During this past year Connecticut Friends of Bosnia (CFOB) has focused much of its funding and efforts toward providing homes for refugees from Srebrenica. Srebrenica is still under the influence of nationalist Serbs and despite world attention on the tenth anniversary of the July 11th massacre, there is ongoing hostility and strong opposition to their return. In addition, the memories of the slaughter of 8,000 innocent men and boys still haunt them.

A number of refugee families from Srebrenica have resettled in Ilijas, a small village north of Sarajevo. A group of CFOB members visited that village in the summer of 2005 and found the most appalling living conditions they had encountered anywhere in their many years of working in Bosnia. Several families with small children were living in cow sheds without water and plumbing. There were large holes in walls which allowed the wind to come though. The only toilets available were primitive outhouses. In the winter, the children and elderly often had to walk through deep snow to use the toilets.

Nedzada Omerovic, mother of four and wife of a Srebrenica concentration camp survivor, in front of this shack which houses her elderly mother-in-law and older daughter –with no running water, bathroom or kitchen.  

Because of generous donor support, CFOB has been able to help the neediest families, sixteen in all, with construction of new homes. During our fall visit, more than half of the homes had been completed, with the other half scheduled for completion before the onset of winter.

During a brief cold snap at the end of September, we became aware of the acute clothing needs of most of these children and initiated a children’s winter clothing project. (Many were shoeless when we visited the families, even as the fall weather was turning cold.) With funds from several Greenwich churches, and a private donor, CFOB staff in Sarajevo took the children of most of these families to the open market in Ilijas to buy each child a winter jacket, a pair of warm pants, a sweater and or sturdy winter shoes or boots.
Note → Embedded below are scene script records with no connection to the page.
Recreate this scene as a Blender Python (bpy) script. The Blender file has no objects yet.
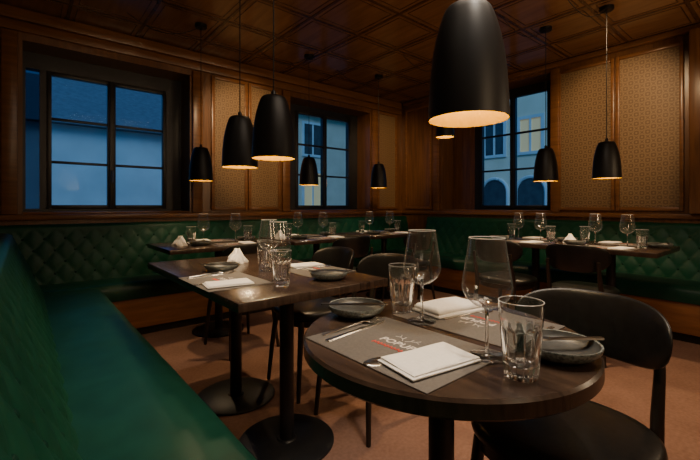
import bpy, bmesh, math, random
from mathutils import Vector, Matrix, noise
random.seed(7)
PI = math.pi
COL = bpy.context.scene.collection
R = math.radians

# ------------------------------------------------------------------ materials
def newmat(name):
    m = bpy.data.materials.new(name); m.use_nodes = True
    nt = m.node_tree; b = nt.nodes['Principled BSDF']
    return m, nt, b

def noisy(name, c1, c2, rough=0.5, scale=8, metal=0.0, bump=0.0, stretch=(1,1,1), detail=5, dist=0.0, lo=0.3, hi=0.7, spec=0.5, coat=0.0):
    m, nt, b = newmat(name)
    tc = nt.nodes.new('ShaderNodeTexCoord'); mp = nt.nodes.new('ShaderNodeMapping')
    mp.inputs['Scale'].default_value = stretch
    nz = nt.nodes.new('ShaderNodeTexNoise'); nz.inputs['Scale'].default_value = scale
    nz.inputs['Detail'].default_value = detail; nz.inputs['Distortion'].default_value = dist
    rp = nt.nodes.new('ShaderNodeValToRGB')
    rp.color_ramp.elements[0].position = lo; rp.color_ramp.elements[0].color = (*c1, 1)
    rp.color_ramp.elements[1].position = hi; rp.color_ramp.elements[1].color = (*c2, 1)
    L = nt.links.new
    L(tc.outputs['Object'], mp.inputs['Vector']); L(mp.outputs['Vector'], nz.inputs['Vector'])
    L(nz.outputs['Fac'], rp.inputs['Fac']); L(rp.outputs['Color'], b.inputs['Base Color'])
    b.inputs['Roughness'].default_value = rough; b.inputs['Metallic'].default_value = metal
    b.inputs['Specular IOR Level'].default_value = spec
    b.inputs['Coat Weight'].default_value = coat
    if bump:
        bp = nt.nodes.new('ShaderNodeBump'); bp.inputs['Strength'].default_value = bump; bp.inputs['Distance'].default_value = 0.004
        L(nz.outputs['Fac'], bp.inputs['Height']); L(bp.outputs['Normal'], b.inputs['Normal'])
    return m

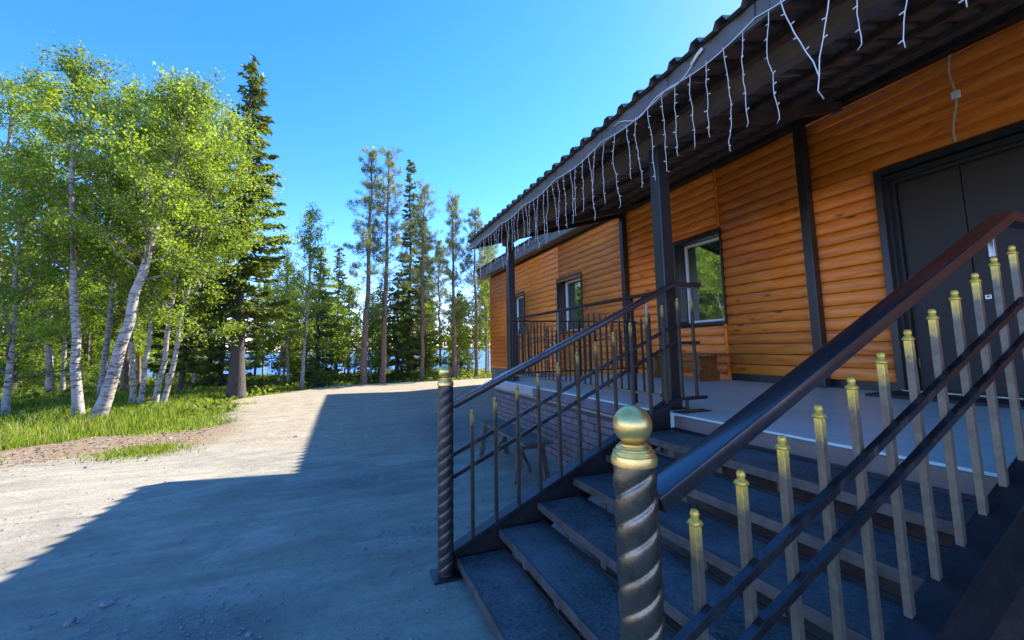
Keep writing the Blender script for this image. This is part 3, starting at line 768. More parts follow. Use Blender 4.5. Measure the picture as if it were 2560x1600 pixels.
def twisted_post(R, z0, z1, nlobe=3, pitch=0.19, seg=72):
    nz = int((z1-z0)/0.004); V = []
    ang = np.arange(seg)*2*np.pi/seg
    zz = np.linspace(z0, z1, nz+1)
    for z in zz:
        t = (ang*nlobe/(2*np.pi) - z*nlobe/pitch) % 1.0
        r = R*(0.90+0.10*np.power(np.clip(np.sin(np.pi*t**0.6), 0, 1), 0.8))
        e = min(1, (z-z0)/0.03, (z1-z)/0.03); r = r*e + R*0.97*(1-e)
        V.append(np.stack([r*np.cos(ang), r*np.sin(ang), np.full(seg, z)], -1))
    V = np.concatenate(V)
    i = np.arange(nz)[:, None]*seg; j = np.arange(seg)[None]; j2 = (j+1) % seg
    Q = np.stack([i+j, i+j2, i+seg+j2, i+seg+j], -1).reshape(-1, 4)
    return V, Q
def twisted_bar(p0, p1, w_, period):
    p0 = Vector(p0); p1 = Vector(p1); L = (p1-p0).length; n = int(L/0.02)
    mb = MB(); pts = [p0.lerp(p1, i/n) for i in range(n+1)]
    # square bar whose section turns a quarter and back at every crossing
    V = []; d = (p1-p0).normalized(); a = d.cross(Vector((0, 0, 1))).normalized(); b = a.cross(d)
    for i, p_ in enumerate(pts):
        s_ = i/n*L; u = (s_/period) % 1.0; ang = 0.16*max(0.0, math.cos(2*math.pi*u))**2
        ca, sa = math.cos(ang), math.sin(ang)
        for (x, y) in ((1,-0.8),(1,0.8),(0.8,1),(-0.8,1),(-1,0.8),(-1,-0.8),(-0.8,-1),(0.8,-1)):
            V.append(p_+(a*(x*ca-y*sa)+b*(x*sa+y*ca))*w_/2)
    F = []
    for i in range(n):
        for j in range(8): F.append((i*8+j, i*8+(j+1) % 8, i*8+8+(j+1) % 8, i*8+8+j))
    F.append(tuple(range(8))[::-1]); F.append(tuple(n*8+j for j in range(8)))
    return mb.add(V, F)
def handrail(pts, w_, h_):
    """rounded rectangular rail through pts, mitred, horizontal width w_ across Y"""
    prof = []; r = 0.005
    for (cx, cy, a0) in ((w_/2-r, h_/2-r, 0), (-w_/2+r, h_/2-r, 90), (-w_/2+r, -h_/2+r, 180), (w_/2-r, -h_/2+r, 270)):
        for k in range(4):
            t = RAD(a0+k*30); prof.append((cx+r*math.cos(t), cy+r*math.sin(t)))
    V = []; n = len(prof); P = [Vector(q) for q in pts]
    for i, p_ in enumerate(P):
        d0 = (P[i]-P[i-1]).normalized() if i > 0 else (P[1]-P[0]).normalized()
        d1 = (P[i+1]-P[i]).normalized() if i < len(P)-1 else d0
        d = (d0+d1).normalized(); hx = math.hypot(d.x, d.y)
        side = Vector((-d.y/hx, d.x/hx, 0)); up = d.cross(side); 
        if up.z < 0: up = -up
        c_ = max(0.3, d.dot(d0))
        for (a_, b_) in prof: V.append(p_+side*a_+up*b_/c_)
    F = []
    for i in range(len(P)-1):
        for j in range(n): F.append((i*n+j, i*n+(j+1) % n, (i+1)*n+(j+1) % n, (i+1)*n+j))
    F.append(tuple(range(n))[::-1]); F.append(tuple((len(P)-1)*n+j for j in range(n)))
    return MB().add(V, F)

def stair_rail(Yc, label, newel_x, newel_top, mat_newel, postk):
    T = thing('stair_railing', (newel_x, Yc, 0), label, 'railing', 'railings on either side of the stairs')
    Wb = WB[T.name]
    # newel
    V, Q = twisted_post(0.050, 0.012, newel_top)
    me = np_mesh('newel_post', V, Q, mat_newel, smooth=True)
    nw = bpy.data.objects.new('newel_post', me); C.objects.link(nw); nw.parent = T; WB[nw.name] = Wb
    col = MB().lathe([(0.047, -0.002), (0.0515, 0.000), (0.0525, 0.010), (0.050, 0.020), (0.046, 0.0225), (0.0475, 0.026), (0.046, 0.030), (0.040, 0.032), (0.041, 0.036), (0.038, 0.040), (0.032, 0.042), (0.032, 0.046)], (newel_x, Yc, newel_top), 40)
    col.build('collar', M['gold'], nw, autos=40)
    prof = [(0.0445*math.sin(RAD(a)), 0.046+0.041-0.0445*math.cos(RAD(a))) for a in range(20, 180, 8)]+[(0.0015, 0.046+0.041+0.0445)]
    MB().lathe(prof, (newel_x, Yc, newel_top), 40).build('ball_finial', M['gold'], nw, smooth=True)
    MB().cbox((newel_x-0.085, Yc-0.085, 0.002), (newel_x+0.085, Yc+0.085, 0.012), 0.002).build('base_plate', M['stringer'], nw)
    # handrail
    xa = newel_x+0.045
    top = lambda x: 1.020+(x-0.669)*0.4630
    hr = handrail([(xa, Yc, top(xa)), (2.515, Yc, top(2.515)), (2.79, Yc, top(2.515)+0.004)], 0.072, 0.040)
    hr.build('handrail', M['handrail'], T, autos=35)
    # bottom bar, mid bars
    oy = -0.0235 if Yc < 1 else 0.0235
    def bar(off0, w_, nm):
        mb = twisted_bar((xa-0.02, Yc+oy, zb(xa-0.02)+off0), (2.52, Yc+oy, zb(2.52)+off0), w_, SP/math.cos(math.atan(MS)))
        mb.add(*_flat(2.505, 2.79, Yc+oy, zb(2.52)+off0, w_)); return mb.build(nm, M['bar'], T)
    def _flat(x0, x1, yc, z, w_):
        b = MB().box((x0+0.012, yc-w_/2+0.0005, z-w_/2), (x1, yc+w_/2-0.0005, z+w_/2)); return b.V, b.F
    bar(0.562, 0.024, 'mid_bar'); bar(0.425, 0.024, 'mid_bar')
    bb = MB().tube([(xa, Yc, zb(xa)-0.014), (2.50, Yc, zb(2.50)-0.014), (2.80, Yc, zb(2.50)-0.012)], 1, sq=(0.045, 0.026)); bb.build('bottom_bar', M['bar'], T)
    for k in range(11):
        x = RX0+k*SP; b_ = baluster(T, x, Yc, zb(x))
        wl = MB().box((x-0.02, Yc-0.022, zb(x)-0.004), (x+0.02, Yc+0.022, zb(x)+0.004))
        if k == postk:
            MB().cbox((x-0.009, Yc-0.009, zb(x)+LEN), (x+0.009, Yc+0.009, top(x)-0.018), 0.001).build('rail_support', M['steel'], T)
    for x in (2.56, 2.71): baluster(T, x, Yc, zb(2.50), (1.768-zb(2.50))/LEN)
    # support plate leaves welded to the deck
    MB().box((2.50, Yc-0.05, PZ+0.001), (2.80, Yc+0.05, PZ+0.009)).build('foot_plate', M['stringer'], T)
    MB().tube([(2.60, Yc, PZ+0.008), (2.60, Yc, zb(2.50)-0.02)], 0.012, 8).build('foot_post', M['bar'], T)
    return T
stair_rail(2.755, 'farther sloping stair railing with gold-tipped balusters and a dark rope-twist newel with gold ball', 0.625, 1.150, M['newel_dark'], 9)
stair_rail(0.846, 'nearest sloping stair railing with wide black handrail and bronze rope-twist newel with gold ball', 0.632, 1.112, M['newel'], 10)

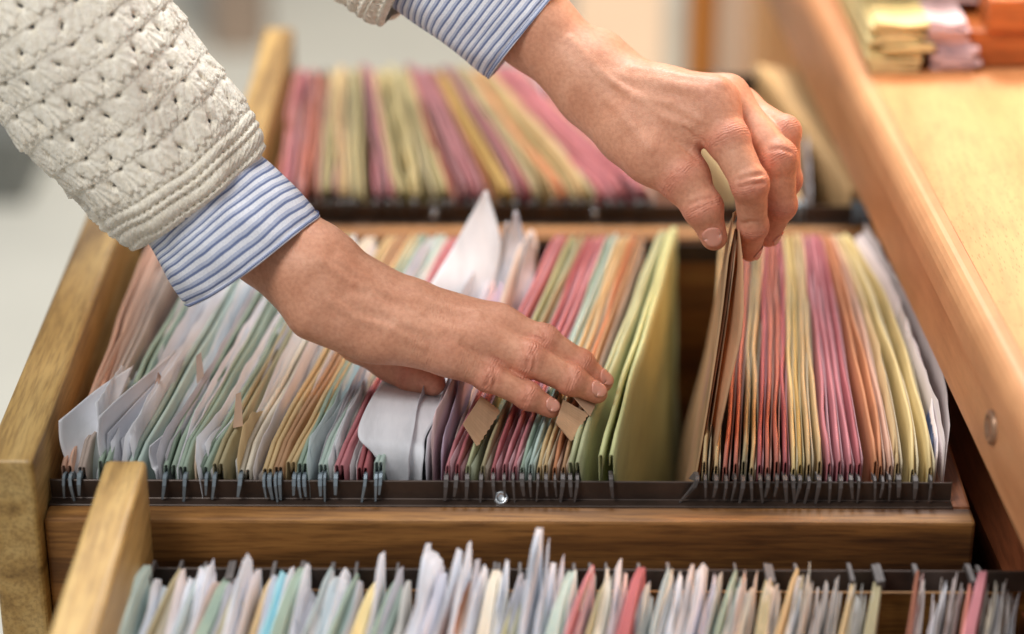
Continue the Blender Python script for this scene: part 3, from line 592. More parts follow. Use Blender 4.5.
for i, (p, c, h) in enumerate(frontP):
    xr_ = X(p, YFB, ZF+.012); sl = .012+.072*p/1024+random.uniform(-.010, .010); pf, _q = proj((xr_-sl, YFF, ZF+.012))
    tall = 'tall ' if h > .024 else ('low ' if h < .005 else '')
    nbf = min(frontF, key=lambda q: abs(q[0]-p)); side = 'left' if p < nbf[0] else 'right'
    w_, _ = ordinal(frontF, frontF.index(nbf))
    key = tall+'slip of paper just '+side+' of the '+w_+' folder in the nearest drawer'
    PN[key] = PN.get(key, 0)+1
    if PN[key] > 1: key = ORDN[PN[key]-1]+' '+tall+'sheet of paper '+side+' of the '+w_+' folder in the nearest drawer'
    hh = .004+h*.85
    lo_ = random.uniform(-.002, .006); tops = [(0, lo_), (.62, lo_), (.82, lo_+(hh-lo_)*random.uniform(.3, .7)), (random.uniform(.9, .94), hh), (1, hh-random.uniform(.004, .02))]
    sheet(FRT, pf, p, tops, c, s0=.2, s1=random.uniform(.95, .985), bow=random.uniform(-.002, .002), curl=random.uniform(-.001, .002), label=key, grp=G4, ns=20, nt=7, wave=.0012, n=random.choice((1, 2, 2, 3)))
# ------------------------------------------------------------------ signed-distance body
def cone(a, b, ra, rb):
    a = np.array(a, float); b = np.array(b, float); ab = b-a; l2 = max(1e-12, ab@ab)
    def f(p):
        t = np.clip(((p-a)@ab)/l2, 0, 1)
        return np.sqrt((((p-a)-t[:, None]*ab)**2).sum(1))-(ra+(rb-ra)*t)
    return f
def smin(a, b, k):
    h = np.maximum(k-np.abs(a-b), 0)/k
    return np.minimum(a, b)-h*h*k*.25
def union(fs, k):
    def f(p):
        d = fs[0](p)
        for g in fs[1:]: d = smin(d, g(p), k)
        return d
    return f
def chain(pts, rs, k=.004):
    return union([cone(pts[i], pts[i+1], rs[i], rs[i+1]) for i in range(len(pts)-1)], k) if len(pts) > 2 else cone(pts[0], pts[1], rs[0], rs[1])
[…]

We have also started a book exchange program among the children who are studying English. All expressed an avid interest in “recreational” reading to supplement their English studies.

Looking to the future, we hope to help these sixteen new Ilijas families gain an economically sustainable future. As we did with two other Srebrenica families in Ilijas, we will, where the land is suitable, offer to build greenhouses, or provide them with livestock. A number of these families have experience raising livestock and have large enough fields to support grazing.

The incredible fortitude and amazing sense of optimism of these families — despite their seemingly endless hardships – is truly striking. They manage to cling to the hope that the future will be better for them. We share that dream and are hoping to be able to construct more new homes with running water, indoor plumbing and heat for the many others who are still waiting.